The actual resizing is done via ballooning interface (for example, via
the "balloon" HMP command).
This includes resizing the guest past its boot size - that is, hot-adding
additional memory in granularity limited only by the guest alignment
requirements, as provided by the next patch.
In contrast with ACPI DIMM hotplug where one can only request to unplug a
whole DIMM stick this driver allows removing memory from guest in single
page (4k) units via ballooning.
After a VM reboot the guest is back to its original (boot) size.
In the future, the guest boot memory size might be changed on reboot
instead, taking into account the effective size that VM had before that
reboot (much like Hyper-V does).
For performance reasons, the guest-released memory is tracked in a few
range trees, as a series of (start, count) ranges.
Each time a new page range is inserted into such tree its neighbors are
checked as candidates for possible merging with it.
Besides performance reasons, the Dynamic Memory protocol itself uses page
ranges as the data structure in its messages, so relevant pages need to be
merged into such ranges anyway.
One has to be careful when tracking the guest-released pages, since the
guest can maliciously report returning pages outside its current address
space, which later clash with the address range of newly added memory.
Similarly, the guest can report freeing the same page twice.
The above design results in much better ballooning performance than when
using virtio-balloon with the same guest: 230 GB / minute with this driver
versus 70 GB / minute with virtio-balloon.

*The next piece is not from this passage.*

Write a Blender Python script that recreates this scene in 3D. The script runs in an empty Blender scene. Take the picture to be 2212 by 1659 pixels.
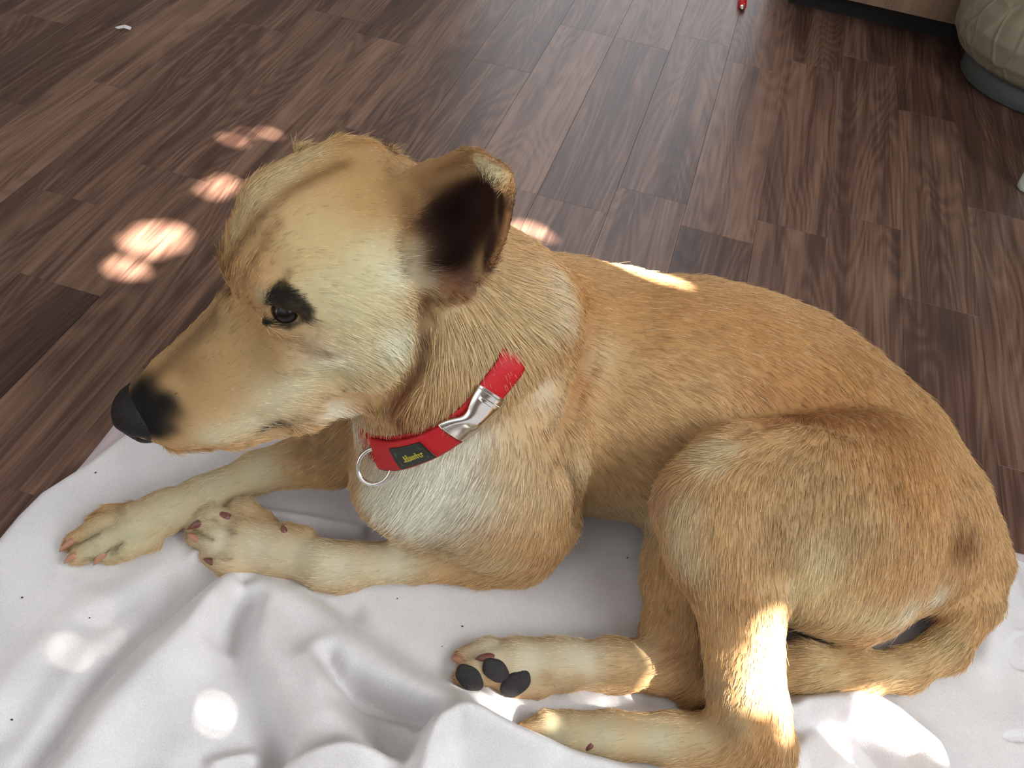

During a ballooning operation most of time is spent waiting for the guest
to come up with newly freed page ranges, processing the received ranges on
the host side (in QEMU and KVM) is nearly instantaneous.
The unballoon operation is also pretty much instantaneous:
thanks to the merging of the ballooned out page ranges 200 GB of memory can
be returned to the guest in about 1 second.
With virtio-balloon this operation takes about 2.5 minutes.
These tests were done against a Windows Server 2019 guest running on a
Xeon E5-2699, after dirtying the whole memory inside guest before each
balloon operation.
Using a range tree instead of a bitmap to track the removed memory also
means that the solution scales well with the guest size: even a 1 TB range
takes just a few bytes of such metadata.
Since the required GTree operations aren't present in every Glib version
a check for them was added to the meson build script, together with new
"--enable-hv-balloon" and "--disable-hv-balloon" configure arguments.
If these GTree operations are missing in the system's Glib version this
driver will be skipped during QEMU build.
An optional "status-report=on" device parameter requests memory status
events from the guest (typically sent every second), which allow the host
to learn both the guest memory available and the guest memory in use
counts.
Following commits will add support for their external emission as
"HV_BALLOON_STATUS_REPORT" QMP events.
The driver is named hv-balloon since the Linux kernel client driver for
the Dynamic Memory Protocol is named as such and to follow the naming
pattern established by the virtio-balloon driver.
The whole protocol runs over Hyper-V VMBus.
The driver was tested against Windows Server 2012 R2, Windows Server 2016
and Windows Server 2019 guests and obeys the guest alignment requirements
reported to the host via DM_CAPABILITIES_REPORT message.